++++ Dataset entries ++++

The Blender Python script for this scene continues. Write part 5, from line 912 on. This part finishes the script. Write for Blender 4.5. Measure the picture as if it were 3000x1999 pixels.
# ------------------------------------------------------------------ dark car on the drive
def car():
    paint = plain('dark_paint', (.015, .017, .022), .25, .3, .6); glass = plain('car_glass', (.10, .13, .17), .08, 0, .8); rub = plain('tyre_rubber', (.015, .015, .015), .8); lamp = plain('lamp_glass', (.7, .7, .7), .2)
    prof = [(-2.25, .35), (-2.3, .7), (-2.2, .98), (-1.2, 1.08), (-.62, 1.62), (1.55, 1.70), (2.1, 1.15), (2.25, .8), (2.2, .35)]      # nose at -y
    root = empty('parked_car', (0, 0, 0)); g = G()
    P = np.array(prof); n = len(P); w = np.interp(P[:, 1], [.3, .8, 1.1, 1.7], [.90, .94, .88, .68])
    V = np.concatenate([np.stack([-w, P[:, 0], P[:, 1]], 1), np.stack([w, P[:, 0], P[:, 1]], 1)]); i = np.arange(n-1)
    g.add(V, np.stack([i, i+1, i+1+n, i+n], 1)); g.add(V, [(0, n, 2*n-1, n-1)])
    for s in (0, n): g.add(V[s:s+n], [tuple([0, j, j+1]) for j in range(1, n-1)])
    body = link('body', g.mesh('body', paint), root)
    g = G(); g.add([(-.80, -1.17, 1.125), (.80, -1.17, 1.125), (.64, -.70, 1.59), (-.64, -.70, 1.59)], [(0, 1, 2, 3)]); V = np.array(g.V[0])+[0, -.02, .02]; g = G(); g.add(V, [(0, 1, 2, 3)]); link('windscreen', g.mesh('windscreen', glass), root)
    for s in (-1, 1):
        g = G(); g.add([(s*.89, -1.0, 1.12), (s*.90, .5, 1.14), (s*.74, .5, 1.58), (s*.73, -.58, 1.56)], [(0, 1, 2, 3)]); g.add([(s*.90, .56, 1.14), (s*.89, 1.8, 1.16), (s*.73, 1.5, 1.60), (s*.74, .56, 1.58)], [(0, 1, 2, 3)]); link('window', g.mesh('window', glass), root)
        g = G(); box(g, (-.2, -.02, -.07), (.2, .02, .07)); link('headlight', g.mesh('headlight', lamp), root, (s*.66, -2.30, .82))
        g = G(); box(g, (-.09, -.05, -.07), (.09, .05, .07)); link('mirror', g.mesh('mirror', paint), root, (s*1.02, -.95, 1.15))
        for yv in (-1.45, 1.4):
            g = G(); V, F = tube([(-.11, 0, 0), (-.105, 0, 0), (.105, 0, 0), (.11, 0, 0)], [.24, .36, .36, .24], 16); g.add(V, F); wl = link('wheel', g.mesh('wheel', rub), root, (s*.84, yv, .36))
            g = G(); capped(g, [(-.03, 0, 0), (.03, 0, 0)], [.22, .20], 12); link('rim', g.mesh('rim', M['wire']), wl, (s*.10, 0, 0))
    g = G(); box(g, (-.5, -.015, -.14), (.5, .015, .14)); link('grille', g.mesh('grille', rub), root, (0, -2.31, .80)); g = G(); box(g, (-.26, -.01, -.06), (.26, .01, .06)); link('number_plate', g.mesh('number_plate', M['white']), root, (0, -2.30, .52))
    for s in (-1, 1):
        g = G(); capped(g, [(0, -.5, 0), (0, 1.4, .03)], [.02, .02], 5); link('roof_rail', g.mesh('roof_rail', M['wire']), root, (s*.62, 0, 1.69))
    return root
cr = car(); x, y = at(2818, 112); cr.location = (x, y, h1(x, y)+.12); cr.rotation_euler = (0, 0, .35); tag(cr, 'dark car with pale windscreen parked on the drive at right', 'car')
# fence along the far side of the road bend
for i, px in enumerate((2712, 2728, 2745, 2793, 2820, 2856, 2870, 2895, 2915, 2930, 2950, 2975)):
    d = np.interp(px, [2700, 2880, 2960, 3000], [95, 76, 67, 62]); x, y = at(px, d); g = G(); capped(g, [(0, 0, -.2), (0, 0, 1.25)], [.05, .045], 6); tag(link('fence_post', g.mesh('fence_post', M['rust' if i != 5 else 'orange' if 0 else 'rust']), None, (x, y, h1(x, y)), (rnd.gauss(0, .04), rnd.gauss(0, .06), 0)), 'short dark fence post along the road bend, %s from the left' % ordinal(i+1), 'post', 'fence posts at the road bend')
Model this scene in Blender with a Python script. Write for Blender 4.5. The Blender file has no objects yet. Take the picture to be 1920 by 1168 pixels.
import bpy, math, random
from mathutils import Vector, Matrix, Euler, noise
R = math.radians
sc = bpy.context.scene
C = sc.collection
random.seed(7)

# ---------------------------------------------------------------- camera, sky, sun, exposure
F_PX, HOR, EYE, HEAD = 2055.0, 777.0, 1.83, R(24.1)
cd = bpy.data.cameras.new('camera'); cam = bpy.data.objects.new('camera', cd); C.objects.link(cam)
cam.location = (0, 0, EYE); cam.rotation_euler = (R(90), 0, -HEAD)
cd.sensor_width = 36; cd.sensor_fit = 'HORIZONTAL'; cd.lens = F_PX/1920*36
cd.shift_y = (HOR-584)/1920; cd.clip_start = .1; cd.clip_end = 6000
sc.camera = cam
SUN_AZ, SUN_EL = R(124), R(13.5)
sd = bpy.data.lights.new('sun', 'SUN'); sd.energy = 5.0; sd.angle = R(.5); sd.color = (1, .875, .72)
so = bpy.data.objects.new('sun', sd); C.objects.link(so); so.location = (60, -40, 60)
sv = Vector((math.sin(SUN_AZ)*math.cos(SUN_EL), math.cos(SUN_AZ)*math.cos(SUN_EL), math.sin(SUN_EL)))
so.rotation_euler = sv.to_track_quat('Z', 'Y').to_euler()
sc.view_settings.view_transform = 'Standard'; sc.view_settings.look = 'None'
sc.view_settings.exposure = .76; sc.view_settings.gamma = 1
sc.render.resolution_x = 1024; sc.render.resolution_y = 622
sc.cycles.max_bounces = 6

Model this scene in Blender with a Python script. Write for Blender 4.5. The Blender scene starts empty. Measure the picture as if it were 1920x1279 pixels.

++++

* [Set exercise]:
Return the lines above exactly, keeping every word.

* [Exercise solution]:
The Blender Python script for this scene continues. Write part 5, from line 912 on. This part finishes the script. Write for Blender 4.5. Measure the picture as if it were 3000x1999 pixels.
# ------------------------------------------------------------------ dark car on the drive
def car():
    paint = plain('dark_paint', (.015, .017, .022), .25, .3, .6); glass = plain('car_glass', (.10, .13, .17), .08, 0, .8); rub = plain('tyre_rubber', (.015, .015, .015), .8); lamp = plain('lamp_glass', (.7, .7, .7), .2)
    prof = [(-2.25, .35), (-2.3, .7), (-2.2, .98), (-1.2, 1.08), (-.62, 1.62), (1.55, 1.70), (2.1, 1.15), (2.25, .8), (2.2, .35)]      # nose at -y
    root = empty('parked_car', (0, 0, 0)); g = G()
    P = np.array(prof); n = len(P); w = np.interp(P[:, 1], [.3, .8, 1.1, 1.7], [.90, .94, .88, .68])
    V = np.concatenate([np.stack([-w, P[:, 0], P[:, 1]], 1), np.stack([w, P[:, 0], P[:, 1]], 1)]); i = np.arange(n-1)
    g.add(V, np.stack([i, i+1, i+1+n, i+n], 1)); g.add(V, [(0, n, 2*n-1, n-1)])
    for s in (0, n): g.add(V[s:s+n], [tuple([0, j, j+1]) for j in range(1, n-1)])
    body = link('body', g.mesh('body', paint), root)
    g = G(); g.add([(-.80, -1.17, 1.125), (.80, -1.17, 1.125), (.64, -.70, 1.59), (-.64, -.70, 1.59)], [(0, 1, 2, 3)]); V = np.array(g.V[0])+[0, -.02, .02]; g = G(); g.add(V, [(0, 1, 2, 3)]); link('windscreen', g.mesh('windscreen', glass), root)
    for s in (-1, 1):
        g = G(); g.add([(s*.89, -1.0, 1.12), (s*.90, .5, 1.14), (s*.74, .5, 1.58), (s*.73, -.58, 1.56)], [(0, 1, 2, 3)]); g.add([(s*.90, .56, 1.14), (s*.89, 1.8, 1.16), (s*.73, 1.5, 1.60), (s*.74, .56, 1.58)], [(0, 1, 2, 3)]); link('window', g.mesh('window', glass), root)
        g = G(); box(g, (-.2, -.02, -.07), (.2, .02, .07)); link('headlight', g.mesh('headlight', lamp), root, (s*.66, -2.30, .82))
        g = G(); box(g, (-.09, -.05, -.07), (.09, .05, .07)); link('mirror', g.mesh('mirror', paint), root, (s*1.02, -.95, 1.15))
        for yv in (-1.45, 1.4):
            g = G(); V, F = tube([(-.11, 0, 0), (-.105, 0, 0), (.105, 0, 0), (.11, 0, 0)], [.24, .36, .36, .24], 16); g.add(V, F); wl = link('wheel', g.mesh('wheel', rub), root, (s*.84, yv, .36))
            g = G(); capped(g, [(-.03, 0, 0), (.03, 0, 0)], [.22, .20], 12); link('rim', g.mesh('rim', M['wire']), wl, (s*.10, 0, 0))
    g = G(); box(g, (-.5, -.015, -.14), (.5, .015, .14)); link('grille', g.mesh('grille', rub), root, (0, -2.31, .80)); g = G(); box(g, (-.26, -.01, -.06), (.26, .01, .06)); link('number_plate', g.mesh('number_plate', M['white']), root, (0, -2.30, .52))
    for s in (-1, 1):
        g = G(); capped(g, [(0, -.5, 0), (0, 1.4, .03)], [.02, .02], 5); link('roof_rail', g.mesh('roof_rail', M['wire']), root, (s*.62, 0, 1.69))
    return root
cr = car(); x, y = at(2818, 112); cr.location = (x, y, h1(x, y)+.12); cr.rotation_euler = (0, 0, .35); tag(cr, 'dark car with pale windscreen parked on the drive at right', 'car')
# fence along the far side of the road bend
for i, px in enumerate((2712, 2728, 2745, 2793, 2820, 2856, 2870, 2895, 2915, 2930, 2950, 2975)):
    d = np.interp(px, [2700, 2880, 2960, 3000], [95, 76, 67, 62]); x, y = at(px, d); g = G(); capped(g, [(0, 0, -.2), (0, 0, 1.25)], [.05, .045], 6); tag(link('fence_post', g.mesh('fence_post', M['rust' if i != 5 else 'orange' if 0 else 'rust']), None, (x, y, h1(x, y)), (rnd.gauss(0, .04), rnd.gauss(0, .06), 0)), 'short dark fence post along the road bend, %s from the left' % ordinal(i+1), 'post', 'fence posts at the road bend')
Model this scene in Blender with a Python script. Write for Blender 4.5. The Blender file has no objects yet. Take the picture to be 1920 by 1168 pixels.
import bpy, math, random
from mathutils import Vector, Matrix, Euler, noise
R = math.radians
sc = bpy.context.scene
C = sc.collection
random.seed(7)

# ---------------------------------------------------------------- camera, sky, sun, exposure
F_PX, HOR, EYE, HEAD = 2055.0, 777.0, 1.83, R(24.1)
cd = bpy.data.cameras.new('camera'); cam = bpy.data.objects.new('camera', cd); C.objects.link(cam)
cam.location = (0, 0, EYE); cam.rotation_euler = (R(90), 0, -HEAD)
cd.sensor_width = 36; cd.sensor_fit = 'HORIZONTAL'; cd.lens = F_PX/1920*36
cd.shift_y = (HOR-584)/1920; cd.clip_start = .1; cd.clip_end = 6000
sc.camera = cam
SUN_AZ, SUN_EL = R(124), R(13.5)
sd = bpy.data.lights.new('sun', 'SUN'); sd.energy = 5.0; sd.angle = R(.5); sd.color = (1, .875, .72)
so = bpy.data.objects.new('sun', sd); C.objects.link(so); so.location = (60, -40, 60)
sv = Vector((math.sin(SUN_AZ)*math.cos(SUN_EL), math.cos(SUN_AZ)*math.cos(SUN_EL), math.sin(SUN_EL)))
so.rotation_euler = sv.to_track_quat('Z', 'Y').to_euler()
sc.view_settings.view_transform = 'Standard'; sc.view_settings.look = 'None'
sc.view_settings.exposure = .76; sc.view_settings.gamma = 1
sc.render.resolution_x = 1024; sc.render.resolution_y = 622
sc.cycles.max_bounces = 6

Model this scene in Blender with a Python script. Write for Blender 4.5. The Blender scene starts empty. Measure the picture as if it were 1920x1279 pixels.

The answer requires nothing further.